Why All Employment is Self-Employment

To most people, “working for yourself” means working for an employer or business rather than being self-employed. This is an economic definition, but isn’t the real definition. Properly understood, “working for yourself” is actually redundant. Think about it. The alternative to working for yourself is — what, exactly? Working for the sake of another? But why would you do this? If you accept any kind of job, for any pay whatsoever, isn’t it because your life is better (even slightly) with the job than without it? Anything done freely or voluntarily is — or at least should be — something that advances your life in some way. This even extends to work done for no money. In such a case, you have the time and energy to do such a thing, and you view the merit of doing it as better than engaging in leisure activity because you rationally deem the cause worth it.

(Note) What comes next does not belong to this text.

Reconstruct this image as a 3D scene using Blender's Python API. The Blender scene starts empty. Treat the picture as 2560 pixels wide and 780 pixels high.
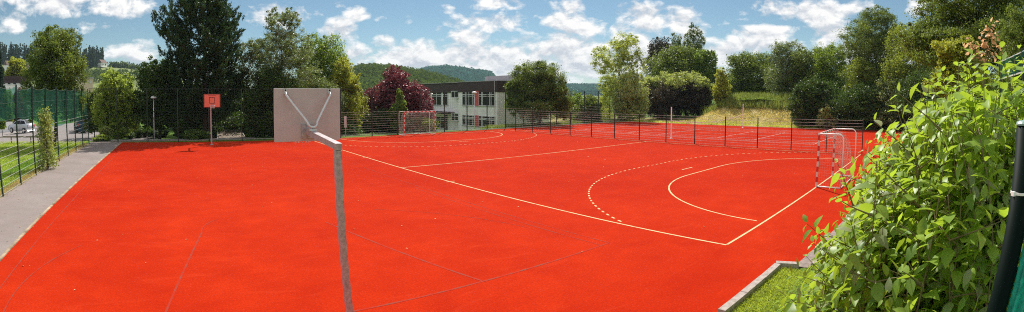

A lot of people hate their jobs because they resent working. But to resent working is like resenting breathing. You have to breathe in order to live; you likewise have to work in order to live — unless you can survive by some means other than working. Thieves do it, but even their activity is, in an irrational sort of way, “work.” Living off of others via emotional manipulation is likewise, in a nonproductive sense, its own form of “work.” If you inherit millions of dollars you still have to figure out how to hold on to it – which requires some work, even in finding the right people to advise you. You can no more escape working than you can breathing. If you live for yourself, you work for yourself. If you care about living at all, then you work.